Fourth of July Phases

There’s nothing that makes me think of the Fourth of July more than a 45 minute drive down to my aunt and uncle’s house in Hopkinton, MA, sitting on a sunlit porch surrounded by extended family, eating cheese and crackers, and telling infrequently seen relatives about school. Mix that in with two rambunctious six- and seven-year-olds frolicking around in the expansive backyard, two family dogs sniffing around for scraps, and debating whether to swim in the pool, and I’ve got myself an Independence Day cookout. 

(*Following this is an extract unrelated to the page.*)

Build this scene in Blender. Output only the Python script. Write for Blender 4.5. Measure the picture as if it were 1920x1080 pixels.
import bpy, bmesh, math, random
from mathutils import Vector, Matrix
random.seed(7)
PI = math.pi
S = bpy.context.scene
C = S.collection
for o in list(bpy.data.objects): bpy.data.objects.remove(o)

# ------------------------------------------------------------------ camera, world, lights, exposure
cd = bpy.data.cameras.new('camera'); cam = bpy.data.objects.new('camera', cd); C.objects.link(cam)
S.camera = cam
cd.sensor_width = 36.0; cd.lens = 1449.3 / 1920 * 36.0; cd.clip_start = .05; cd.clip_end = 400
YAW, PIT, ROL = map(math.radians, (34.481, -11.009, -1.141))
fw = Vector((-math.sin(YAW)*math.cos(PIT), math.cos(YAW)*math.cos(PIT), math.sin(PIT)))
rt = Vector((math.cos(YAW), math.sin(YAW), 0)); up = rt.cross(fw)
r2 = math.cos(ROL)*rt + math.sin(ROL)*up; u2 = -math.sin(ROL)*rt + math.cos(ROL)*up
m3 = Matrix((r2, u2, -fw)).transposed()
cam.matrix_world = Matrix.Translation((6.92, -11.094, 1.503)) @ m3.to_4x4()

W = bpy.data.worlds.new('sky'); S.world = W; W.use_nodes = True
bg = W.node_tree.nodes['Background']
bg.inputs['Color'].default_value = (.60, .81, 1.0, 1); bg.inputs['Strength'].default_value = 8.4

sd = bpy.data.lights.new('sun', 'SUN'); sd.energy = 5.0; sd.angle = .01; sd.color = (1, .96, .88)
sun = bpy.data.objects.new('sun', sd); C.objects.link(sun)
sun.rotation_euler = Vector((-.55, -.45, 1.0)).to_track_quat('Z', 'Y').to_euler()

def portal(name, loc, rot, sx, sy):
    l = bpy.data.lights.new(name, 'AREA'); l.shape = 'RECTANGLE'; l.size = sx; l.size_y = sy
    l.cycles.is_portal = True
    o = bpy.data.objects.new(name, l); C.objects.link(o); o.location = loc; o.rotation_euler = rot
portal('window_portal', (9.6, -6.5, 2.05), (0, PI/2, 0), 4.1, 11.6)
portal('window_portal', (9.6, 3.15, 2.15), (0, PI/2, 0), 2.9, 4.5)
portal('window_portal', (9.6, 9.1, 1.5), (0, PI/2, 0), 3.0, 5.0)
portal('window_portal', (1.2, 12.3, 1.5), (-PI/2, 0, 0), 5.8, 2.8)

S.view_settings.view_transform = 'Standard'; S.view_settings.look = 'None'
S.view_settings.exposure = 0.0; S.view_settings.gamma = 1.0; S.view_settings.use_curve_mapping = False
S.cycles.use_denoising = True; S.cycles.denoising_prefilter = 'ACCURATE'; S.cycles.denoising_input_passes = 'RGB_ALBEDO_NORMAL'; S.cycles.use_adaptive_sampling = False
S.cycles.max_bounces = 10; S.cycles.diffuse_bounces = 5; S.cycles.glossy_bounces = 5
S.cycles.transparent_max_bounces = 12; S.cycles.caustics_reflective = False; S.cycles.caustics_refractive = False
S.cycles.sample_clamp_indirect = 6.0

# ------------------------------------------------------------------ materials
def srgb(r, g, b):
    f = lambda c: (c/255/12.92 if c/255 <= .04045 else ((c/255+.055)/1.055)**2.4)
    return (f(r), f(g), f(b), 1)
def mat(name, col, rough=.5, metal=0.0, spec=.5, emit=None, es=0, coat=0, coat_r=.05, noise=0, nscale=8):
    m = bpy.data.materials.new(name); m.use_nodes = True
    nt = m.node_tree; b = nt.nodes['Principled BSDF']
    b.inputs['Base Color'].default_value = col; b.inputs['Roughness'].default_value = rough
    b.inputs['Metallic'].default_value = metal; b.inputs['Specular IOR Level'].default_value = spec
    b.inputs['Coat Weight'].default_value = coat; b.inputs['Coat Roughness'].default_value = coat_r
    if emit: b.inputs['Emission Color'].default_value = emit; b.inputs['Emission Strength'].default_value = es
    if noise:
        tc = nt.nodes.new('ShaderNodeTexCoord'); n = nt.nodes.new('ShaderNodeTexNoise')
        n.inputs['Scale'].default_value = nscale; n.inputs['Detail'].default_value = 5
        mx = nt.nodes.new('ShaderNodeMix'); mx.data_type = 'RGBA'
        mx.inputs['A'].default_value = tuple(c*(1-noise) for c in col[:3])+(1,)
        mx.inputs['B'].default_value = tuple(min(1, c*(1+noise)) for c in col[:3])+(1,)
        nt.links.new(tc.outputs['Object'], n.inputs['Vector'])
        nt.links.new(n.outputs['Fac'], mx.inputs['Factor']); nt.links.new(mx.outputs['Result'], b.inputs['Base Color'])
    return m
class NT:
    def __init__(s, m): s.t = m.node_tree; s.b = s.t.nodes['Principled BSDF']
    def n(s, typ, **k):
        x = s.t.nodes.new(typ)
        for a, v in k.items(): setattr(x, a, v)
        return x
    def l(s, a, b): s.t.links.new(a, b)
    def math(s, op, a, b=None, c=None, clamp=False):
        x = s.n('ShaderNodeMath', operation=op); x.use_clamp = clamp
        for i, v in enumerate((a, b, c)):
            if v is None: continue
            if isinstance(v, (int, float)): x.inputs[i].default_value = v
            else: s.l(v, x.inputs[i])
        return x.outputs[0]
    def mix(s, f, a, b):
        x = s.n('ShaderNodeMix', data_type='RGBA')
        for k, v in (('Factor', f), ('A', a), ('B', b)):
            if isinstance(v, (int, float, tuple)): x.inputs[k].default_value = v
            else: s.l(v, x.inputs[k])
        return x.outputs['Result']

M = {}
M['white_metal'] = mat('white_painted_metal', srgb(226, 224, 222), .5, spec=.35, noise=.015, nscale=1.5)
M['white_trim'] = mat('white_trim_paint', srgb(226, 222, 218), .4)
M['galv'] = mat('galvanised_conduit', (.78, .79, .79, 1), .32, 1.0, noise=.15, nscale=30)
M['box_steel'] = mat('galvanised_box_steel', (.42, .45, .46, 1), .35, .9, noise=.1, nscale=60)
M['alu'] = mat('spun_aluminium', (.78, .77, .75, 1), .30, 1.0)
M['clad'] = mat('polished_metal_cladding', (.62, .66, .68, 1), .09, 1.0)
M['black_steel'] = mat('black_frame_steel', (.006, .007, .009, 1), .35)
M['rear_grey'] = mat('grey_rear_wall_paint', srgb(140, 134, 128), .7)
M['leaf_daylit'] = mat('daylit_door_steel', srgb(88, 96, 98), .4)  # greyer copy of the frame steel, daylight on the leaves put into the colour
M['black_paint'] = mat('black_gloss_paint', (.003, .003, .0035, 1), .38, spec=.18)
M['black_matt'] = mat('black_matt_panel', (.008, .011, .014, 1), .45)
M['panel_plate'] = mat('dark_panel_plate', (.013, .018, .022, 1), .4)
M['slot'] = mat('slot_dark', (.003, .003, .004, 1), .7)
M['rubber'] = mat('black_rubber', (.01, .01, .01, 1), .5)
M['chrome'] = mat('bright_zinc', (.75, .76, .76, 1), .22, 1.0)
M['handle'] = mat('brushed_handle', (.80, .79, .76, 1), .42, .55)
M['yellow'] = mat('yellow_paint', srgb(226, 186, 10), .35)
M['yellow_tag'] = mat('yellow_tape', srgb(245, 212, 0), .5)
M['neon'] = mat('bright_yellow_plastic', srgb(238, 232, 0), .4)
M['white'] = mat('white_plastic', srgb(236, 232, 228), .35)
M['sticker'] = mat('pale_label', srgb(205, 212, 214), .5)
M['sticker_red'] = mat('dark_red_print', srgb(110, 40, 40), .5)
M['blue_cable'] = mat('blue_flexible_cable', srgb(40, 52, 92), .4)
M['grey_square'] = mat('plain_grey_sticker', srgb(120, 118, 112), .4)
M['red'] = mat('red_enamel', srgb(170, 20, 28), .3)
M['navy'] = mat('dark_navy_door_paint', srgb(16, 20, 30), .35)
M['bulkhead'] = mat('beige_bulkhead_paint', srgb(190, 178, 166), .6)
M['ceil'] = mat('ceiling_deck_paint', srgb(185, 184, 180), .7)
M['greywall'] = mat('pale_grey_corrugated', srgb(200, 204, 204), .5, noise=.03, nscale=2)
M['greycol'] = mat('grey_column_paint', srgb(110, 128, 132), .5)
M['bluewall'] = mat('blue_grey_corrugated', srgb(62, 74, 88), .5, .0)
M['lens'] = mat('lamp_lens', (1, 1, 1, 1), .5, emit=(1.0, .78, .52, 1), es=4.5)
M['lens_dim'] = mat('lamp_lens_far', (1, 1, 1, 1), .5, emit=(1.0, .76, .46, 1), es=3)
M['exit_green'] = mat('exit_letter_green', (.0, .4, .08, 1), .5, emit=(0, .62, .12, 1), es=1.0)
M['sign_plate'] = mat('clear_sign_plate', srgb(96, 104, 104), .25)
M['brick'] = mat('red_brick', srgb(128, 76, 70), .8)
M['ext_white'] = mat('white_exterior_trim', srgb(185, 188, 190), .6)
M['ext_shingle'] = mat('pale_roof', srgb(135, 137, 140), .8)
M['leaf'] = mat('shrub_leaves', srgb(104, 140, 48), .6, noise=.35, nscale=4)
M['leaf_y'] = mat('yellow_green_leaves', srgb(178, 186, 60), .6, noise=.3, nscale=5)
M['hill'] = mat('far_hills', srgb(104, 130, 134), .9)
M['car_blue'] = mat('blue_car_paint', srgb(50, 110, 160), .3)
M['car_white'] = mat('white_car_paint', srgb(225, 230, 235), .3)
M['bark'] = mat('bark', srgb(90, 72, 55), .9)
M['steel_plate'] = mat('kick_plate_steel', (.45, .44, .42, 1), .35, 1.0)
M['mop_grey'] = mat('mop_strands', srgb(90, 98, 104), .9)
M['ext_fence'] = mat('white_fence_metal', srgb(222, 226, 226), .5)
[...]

Each room of the house brings a similar experience. The indoor porch is perhaps the most popular seating area, housing around 20 guests. Some of them crowd around the L-shaped couch, grabbing potato chips, cheese and crackers, and sipping on seltzer. Others stand and hover near the water pitcher or the cooler. Inside, various aunts and uncles prepare the dining room table, which they will soon don with side dishes, burgers, and hot dogs. On the deck, my uncle stands guard by the grill and takes a tally of who wants what. Unfortunately, I no longer take part in this note taking. No beef for this pescatarian. And finally, there’s the cousins’ haven by the pool. Here, we can sit on the lounge chairs, munch on snacks, and catch up on one another’s lives. This, the appetizer stage, in the initial hour after arrival, is the most social. Small bites lend themselves to mobility. I can snag a chip or refill my drink and float from room to room, from inside to outside, chatting with a different family member in each space. I field questions about school, my friends, and my travels.

Everyone eagerly rushes into the dining room for the dinner, or “linner,” phase, as this happens in the late afternoon. Each person files into line in an orderly fashion. We go around the table, selecting from a variety of plates. Most people go for the burgers, but my favorite meat-free option is the pasta salad. It usually consists of cheese tortellini, sweet cherry tomatoes, and a light and crisp dressing—it’s perfect for the summer. The “linner” phase is the heart of the celebration. Everyone settles into their eating spots, parking themselves on the couch, the deck, in the coolness of the air-conditioned living room, or in the warm, sunny poolside patio. I’m usually content to sit by the pool all day, so I take my plate over and chat with my cousins for a couple hours. The main meal is my favorite part of the afternoon. The house and backyard are more peaceful environments, and people are seated, relaxed, and enjoying classic cookout food. 

This is the classic family Fourth of July celebration, the one I’ve been attending since I was a kid. 

The dessert phase closes out the day. Beautifully frosted cupcakes, chocolate chip cookies, blueberry pie, and ice cream are often the first things on my mind upon disposing of my dinner plate. My littlest cousins, who can barely see over the top of the table, wear expressions of delight and wonder as they gaze at the sweet treats. I build a plate of variety, trying my best to sample one of everything. I still sit by the pool, maintaining the tranquility of the afternoon, and watch the sun sink lower in the sky. Laughter and conversation still fill the air, but not as loudly or energetically as before. The baked goods are everything I’d hoped for: a perfect, sweet note to bring the cookout to an end. Everyone knows it’s time to leave soon, but no one really wants it to end. Yet, just as an excellent meal goes through its courses, the family cookout has just finished its third and final phase.